Первый день командования начался с появления на моей даче, находившейся в
нескольких шагах от эскадрона, молодого вертлявого вахмистра Зеленяка.
- В имени вашем номер третьем эскадроне...- начал он рапорт традиционной
формулой, имевшей смысл тогда, когда в русской армии части получали названия по
имени своих командиров.
- Вот только три улана, отпущенные вчера после смотра в Петербург, вовремя не
вернулись и объясняют теперь, что проспали в поезде Петергоф. Как прикажете с
ними поступить? - продолжал Зеленяк.
- Неужели,- говорю я,- ни ты, ни взводный не можете наложить на них за это
взыскание?
- Никак нет,- отвечает Зеленяк,- их сиятельство князь никому не позволяли
наказывать, а все сами расправлялись.
- А господа офицеры?
- Их уж проступки совсем не касаются,- твердо заявляет Зеленяк.
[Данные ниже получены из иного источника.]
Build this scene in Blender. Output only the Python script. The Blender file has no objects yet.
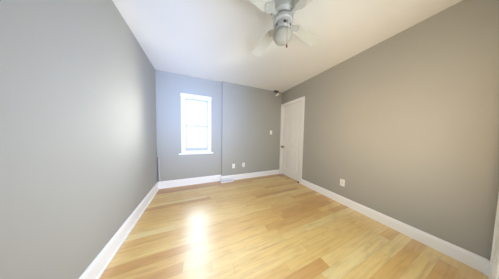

- Знаешь,- говорю я ему,- как в старину назывались такие, как ты, унтера?
Галунниками. Галуны носят, а отвечать ни за что не желают.
Тут же я узнал, что поездка в Петербург является для улан редкой роскошью, так
как ехать в столицу можно только в так называемых отпускных киверах, а их на
весь эскадрон только десять - пятнадцать штук; остальные предназначаются для
парада.
Сознавая, что поправить это дело не в моей власти, я замял разговор и приказал
Зеленяку поседлать эскадрон и вывести его на плац.